CCD and Imaging

Imaging System and Procedure:

  • Open CCD Soft: This program controls the CCD camera and displays the images you have taken. To take pictures with the CCD, select the “camera control” window and then the “setup” tab. Click “connect” to link the CCD to the computer.
  • Move the slide mirror out of the way of the CCD: Inside the telescope, the slide mirror reflects light from the tube into the eyepiece. When removed, light shines down into the CCD. To move the mirror, simply pull the silver rod to the side of the eyepiece. If the mirror is in place when you take an image, the image will appear as a white speckled picture.
  • Sync the telescope: Before taking any images, you must first make sure the telescope is synced correctly. Follow the guidelines in the basic operations guide to do so. You can use the CCD to take quick images to make sure your object is centered in the CCD frame.
  • Set the correct temperature: Make sure the CCD is operating at the optimal temperature. You can check this under the “temperature” tab.
  • Take an image: To take an image, set the exposure time, and set “series of” to how many pictures you would like to take. Make sure that the “frame” is set to “light” and “reduction” to “none”. Click “take image” to open the shutter.
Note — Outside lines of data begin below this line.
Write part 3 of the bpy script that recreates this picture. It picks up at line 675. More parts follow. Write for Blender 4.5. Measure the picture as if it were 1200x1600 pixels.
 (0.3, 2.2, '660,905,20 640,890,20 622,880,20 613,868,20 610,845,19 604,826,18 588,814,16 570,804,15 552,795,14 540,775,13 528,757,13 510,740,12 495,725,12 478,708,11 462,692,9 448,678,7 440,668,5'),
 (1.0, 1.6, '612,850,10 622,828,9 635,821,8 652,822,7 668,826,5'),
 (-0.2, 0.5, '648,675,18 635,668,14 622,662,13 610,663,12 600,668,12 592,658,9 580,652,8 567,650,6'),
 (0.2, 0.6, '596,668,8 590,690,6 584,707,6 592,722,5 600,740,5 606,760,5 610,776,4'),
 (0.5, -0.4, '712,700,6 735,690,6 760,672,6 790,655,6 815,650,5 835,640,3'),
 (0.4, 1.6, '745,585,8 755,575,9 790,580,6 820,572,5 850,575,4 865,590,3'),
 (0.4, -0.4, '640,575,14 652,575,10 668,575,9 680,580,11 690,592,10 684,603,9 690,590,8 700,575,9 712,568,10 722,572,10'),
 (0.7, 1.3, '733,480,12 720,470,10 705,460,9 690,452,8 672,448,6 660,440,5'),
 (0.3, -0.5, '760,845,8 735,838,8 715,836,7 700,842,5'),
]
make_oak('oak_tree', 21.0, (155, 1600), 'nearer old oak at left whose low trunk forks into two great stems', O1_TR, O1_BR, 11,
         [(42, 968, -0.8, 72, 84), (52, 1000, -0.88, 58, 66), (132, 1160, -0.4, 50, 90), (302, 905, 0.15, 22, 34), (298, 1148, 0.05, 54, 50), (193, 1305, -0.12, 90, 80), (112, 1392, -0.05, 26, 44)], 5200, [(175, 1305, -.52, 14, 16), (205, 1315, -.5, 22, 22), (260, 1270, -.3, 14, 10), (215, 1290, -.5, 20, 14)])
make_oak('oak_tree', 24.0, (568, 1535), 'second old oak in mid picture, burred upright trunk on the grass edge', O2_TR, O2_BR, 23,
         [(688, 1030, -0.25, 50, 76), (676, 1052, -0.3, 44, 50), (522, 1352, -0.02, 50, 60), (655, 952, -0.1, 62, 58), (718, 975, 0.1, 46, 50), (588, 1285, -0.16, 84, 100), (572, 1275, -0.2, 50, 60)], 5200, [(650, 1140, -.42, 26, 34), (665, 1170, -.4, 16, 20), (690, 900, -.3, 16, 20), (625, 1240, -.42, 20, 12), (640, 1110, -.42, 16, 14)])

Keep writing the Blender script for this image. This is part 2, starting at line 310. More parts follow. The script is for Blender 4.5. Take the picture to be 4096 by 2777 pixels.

The resulting images will be automatically displayed in CCD Soft. Exposure times for common objects can be found here.


If doing research:

  • Create a folder on the computer for the night’s images.
  • Be sure to take note of all images taken as well as file names, object names, and air mass associated with each position (air mass can be found in Telescope Control).
  • Take darks: Once you have followed the above steps, you must take what are called “darks” for every “light” image captured. Under “image type”, select “dark”. The image will appear as (unsurprisingly) a black and speckled image that you will use to eliminate any noise in your light image. *Some advice – take a series of lights at a certain exposure time followed by a series of darks at the same exposure time, then move on to the next series of images.
  • Take biases: Though optional, it never hurts to take a few “bias” images. The item can be found under “image type”.
  • Take images of “standard stars”: Standard stars are stars with known brightness and luminosity used to set a baseline for the object in question. Follow the same protocol used to capture images of research objects to image standards. It is best to image standards in different areas of the night sky. Standards used in the past (specifically in the winter months) were SAO 14966, SAO 16848, and 27 Hyades. (Note that these may not always be the best to image).